Delve allegedly forked an open-source tool and sold it as its own
https://techcrunch.com/2026/04/01/the-reputation-of-troubled-yc-startup-delve-has-gotten-even-worse/
Delve allegedly forked an open-source tool and sold it as its own
https://techcrunch.com/2026/04/01/the-reputation-of-troubled-yc-startup-delve-has-gotten-even-worse/
The project is Apache licensed, so even if they took it, outside of lacking attribution / retaining copyright, I don't see a problem? They would be require to add it to an "About" tab or something.
The project in question is here:
There is no implication in the parent comment that it should.

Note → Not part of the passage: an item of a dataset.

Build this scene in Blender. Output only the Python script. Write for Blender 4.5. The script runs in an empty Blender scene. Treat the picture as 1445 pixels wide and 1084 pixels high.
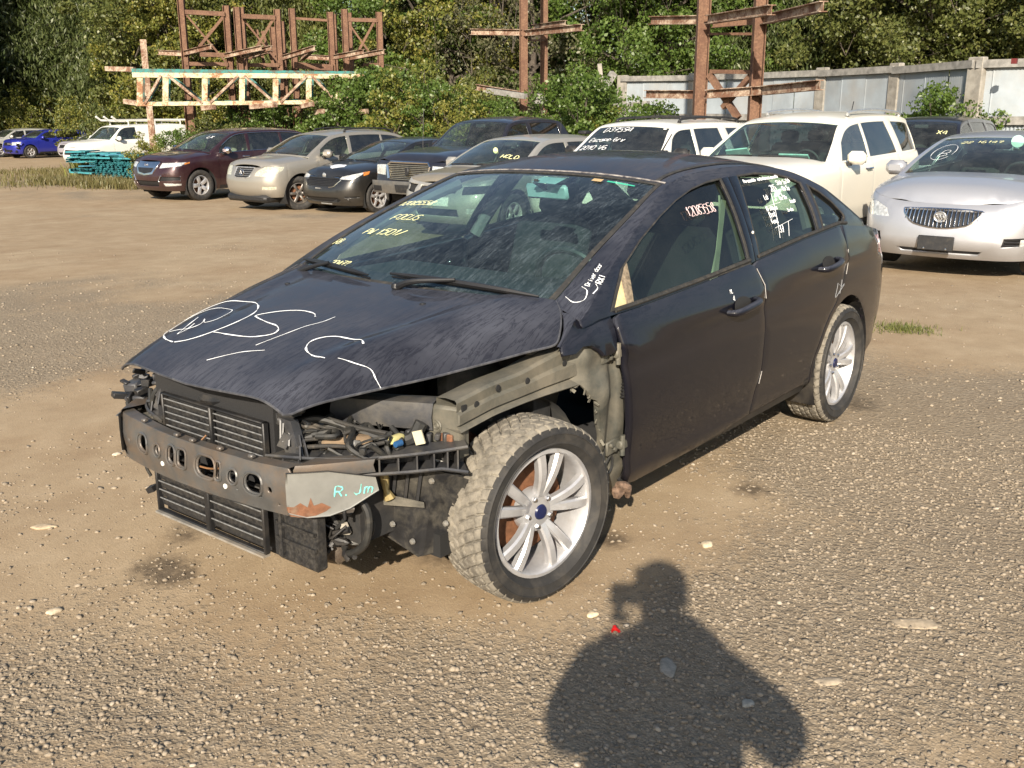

The fact that we can't comprehend even talking about anything beyond legality sometimes is just mind-boggling. We are sick.
Really feels like there is a moral collapse all around.
Seeing some people’s post about prediction (gambling) markets is another eye opener on this topic.
Also the latest elected government of US is another one.
Not sure if it was always like this or I grew up. But it for sure seems like there is a collapse.
I would say it was a collapse of ethics, not morality. Most people have morals (their own belief system on what is fair), but their morals may not be ethical (rule-based morals to achieve fairness). I personally attribute it to cars and the internet.
The internet removed consequences. You can say the most vile thing imaginable to another human being and… nothing happens. No social cost, no awkward eye contact at the grocery store, no reputation hit in your actual community. Just a dopamine hit and a notification count.
Cars did something sneakier. We spend hours every week sealed in a metal box, alone or with the same people. No random encounters, no friction with people who think differently. Just you, your podcast, and whatever is important in your tiny echo chamber.
Put those two together and you get people with deeply held morals and zero framework for applying them to anyone outside their bubble. Ethics requires seeing strangers as real. We've engineered that out of daily life.
Exactly the article brushes over this too, painting it as not abbig deal. But IMO it is a huge deal. Open source licensees have very few terms usually, making the terms that do exist extremely important to satisfy so that a user is in good standing.
This phrase in the article in particular is frustrating:
DeepDelver calls this “stealing intellectual property,” which is a bit of a stretch, since open source tools are freely available to be used, if they are properly credited.
Oh because my license terms are more liberal, it doesn't matter as much when you break them?? Really? Bonkers that they would publish that.